→ **Job**: All the data must come back unchanged, except that pictures are left out.

→ **Data provided**:
[Start]
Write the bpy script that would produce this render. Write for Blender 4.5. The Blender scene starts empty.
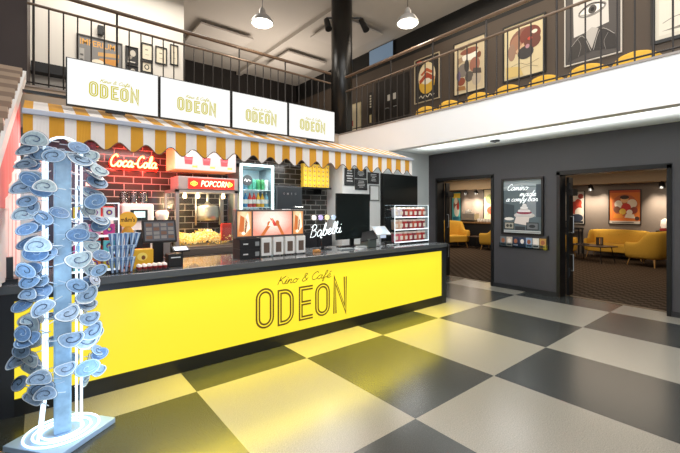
import bpy, bmesh, math, random
from mathutils import Vector, Matrix, Euler
R = math.radians
PI = math.pi
rnd = random.Random(7)
SC = bpy.context.scene
COL = SC.collection

# ------------------------------------------------------------------ materials
_mc = {}
def hexc(h):
    h = h.lstrip('#')
    o = []
    for i in (0, 2, 4):
        c = int(h[i:i+2], 16) / 255
        o.append(c / 12.92 if c <= .04045 else ((c + .055) / 1.055) ** 2.4)
    return (o[0], o[1], o[2], 1)

def mat(name, col, rough=.5, metal=0, emit=None, es=0, noise=0, nscale=8, spec=.5, alpha=1, coat=0, trans=0):
    if name in _mc: return _mc[name]
    m = bpy.data.materials.new(name); m.use_nodes = True
    nt = m.node_tree; b = nt.nodes['Principled BSDF']
    c = hexc(col) if isinstance(col, str) else col
    b.inputs['Base Color'].default_value = c
    b.inputs['Roughness'].default_value = rough
    b.inputs['Metallic'].default_value = metal
    b.inputs['Specular IOR Level'].default_value = spec
    b.inputs['Coat Weight'].default_value = coat
    b.inputs['Alpha'].default_value = alpha
    b.inputs['Transmission Weight'].default_value = trans
    if emit:
        b.inputs['Emission Color'].default_value = hexc(emit) if isinstance(emit, str) else emit
        b.inputs['Emission Strength'].default_value = es
    if noise:
        t = nt.nodes.new('ShaderNodeTexCoord'); n = nt.nodes.new('ShaderNodeTexNoise')
        n.inputs['Scale'].default_value = nscale; n.inputs['Detail'].default_value = 3
        mx = nt.nodes.new('ShaderNodeMix'); mx.data_type = 'RGBA'
        mx.inputs[6].default_value = tuple(max(0, x * (1 - noise)) for x in c[:3]) + (1,)
        mx.inputs[7].default_value = tuple(min(1, x * (1 + noise)) for x in c[:3]) + (1,)
        nt.links.new(t.outputs['Object'], n.inputs['Vector'])
        nt.links.new(n.outputs['Fac'], mx.inputs[0]); nt.links.new(mx.outputs[2], b.inputs['Base Color'])
    _mc[name] = m
    return m
def paint(h, rough=.6): return mat('paint_' + h, h, rough)
def glow(h, s): return mat('glow_%s_%s' % (h, s), h, .5, emit=h, es=s)

def glassmat(name, col, fac, rough=.02):
    if name in _mc: return _mc[name]
    m = bpy.data.materials.new(name); m.use_nodes = True
    nt = m.node_tree; nt.nodes.clear()
    o = nt.nodes.new('ShaderNodeOutputMaterial'); mx = nt.nodes.new('ShaderNodeMixShader')
    t = nt.nodes.new('ShaderNodeBsdfTransparent'); g = nt.nodes.new('ShaderNodeBsdfGlossy')
    t.inputs['Color'].default_value = hexc(col); g.inputs['Roughness'].default_value = rough
    fr = nt.nodes.new('ShaderNodeFresnel'); fr.inputs['IOR'].default_value = 1.35
    mu = nt.nodes.new('ShaderNodeMath'); mu.operation = 'MULTIPLY_ADD'; mu.inputs[1].default_value = .8; mu.inputs[2].default_value = fac
    nt.links.new(fr.outputs[0], mu.inputs[0]); nt.links.new(mu.outputs[0], mx.inputs[0])
    nt.links.new(t.outputs[0], mx.inputs[1]); nt.links.new(g.outputs[0], mx.inputs[2]); nt.links.new(mx.outputs[0], o.inputs[0])
    _mc[name] = m
    return m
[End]
→ **Full response**:
Write the bpy script that would produce this render. Write for Blender 4.5. The Blender scene starts empty.
import bpy, bmesh, math, random
from mathutils import Vector, Matrix, Euler
R = math.radians
PI = math.pi
rnd = random.Random(7)
SC = bpy.context.scene
COL = SC.collection

# ------------------------------------------------------------------ materials
_mc = {}
def hexc(h):
    h = h.lstrip('#')
    o = []
    for i in (0, 2, 4):
        c = int(h[i:i+2], 16) / 255
        o.append(c / 12.92 if c <= .04045 else ((c + .055) / 1.055) ** 2.4)
    return (o[0], o[1], o[2], 1)

def mat(name, col, rough=.5, metal=0, emit=None, es=0, noise=0, nscale=8, spec=.5, alpha=1, coat=0, trans=0):
    if name in _mc: return _mc[name]
    m = bpy.data.materials.new(name); m.use_nodes = True
    nt = m.node_tree; b = nt.nodes['Principled BSDF']
    c = hexc(col) if isinstance(col, str) else col
    b.inputs['Base Color'].default_value = c
    b.inputs['Roughness'].default_value = rough
    b.inputs['Metallic'].default_value = metal
    b.inputs['Specular IOR Level'].default_value = spec
    b.inputs['Coat Weight'].default_value = coat
    b.inputs['Alpha'].default_value = alpha
    b.inputs['Transmission Weight'].default_value = trans
    if emit:
        b.inputs['Emission Color'].default_value = hexc(emit) if isinstance(emit, str) else emit
        b.inputs['Emission Strength'].default_value = es
    if noise:
        t = nt.nodes.new('ShaderNodeTexCoord'); n = nt.nodes.new('ShaderNodeTexNoise')
        n.inputs['Scale'].default_value = nscale; n.inputs['Detail'].default_value = 3
        mx = nt.nodes.new('ShaderNodeMix'); mx.data_type = 'RGBA'
        mx.inputs[6].default_value = tuple(max(0, x * (1 - noise)) for x in c[:3]) + (1,)
        mx.inputs[7].default_value = tuple(min(1, x * (1 + noise)) for x in c[:3]) + (1,)
        nt.links.new(t.outputs['Object'], n.inputs['Vector'])
        nt.links.new(n.outputs['Fac'], mx.inputs[0]); nt.links.new(mx.outputs[2], b.inputs['Base Color'])
    _mc[name] = m
    return m
def paint(h, rough=.6): return mat('paint_' + h, h, rough)
def glow(h, s): return mat('glow_%s_%s' % (h, s), h, .5, emit=h, es=s)

def glassmat(name, col, fac, rough=.02):
    if name in _mc: return _mc[name]
    m = bpy.data.materials.new(name); m.use_nodes = True
    nt = m.node_tree; nt.nodes.clear()
    o = nt.nodes.new('ShaderNodeOutputMaterial'); mx = nt.nodes.new('ShaderNodeMixShader')
    t = nt.nodes.new('ShaderNodeBsdfTransparent'); g = nt.nodes.new('ShaderNodeBsdfGlossy')
    t.inputs['Color'].default_value = hexc(col); g.inputs['Roughness'].default_value = rough
    fr = nt.nodes.new('ShaderNodeFresnel'); fr.inputs['IOR'].default_value = 1.35
    mu = nt.nodes.new('ShaderNodeMath'); mu.operation = 'MULTIPLY_ADD'; mu.inputs[1].default_value = .8; mu.inputs[2].default_value = fac
    nt.links.new(fr.outputs[0], mu.inputs[0]); nt.links.new(mu.outputs[0], mx.inputs[0])
    nt.links.new(t.outputs[0], mx.inputs[1]); nt.links.new(g.outputs[0], mx.inputs[2]); nt.links.new(mx.outputs[0], o.inputs[0])
    _mc[name] = m
    return m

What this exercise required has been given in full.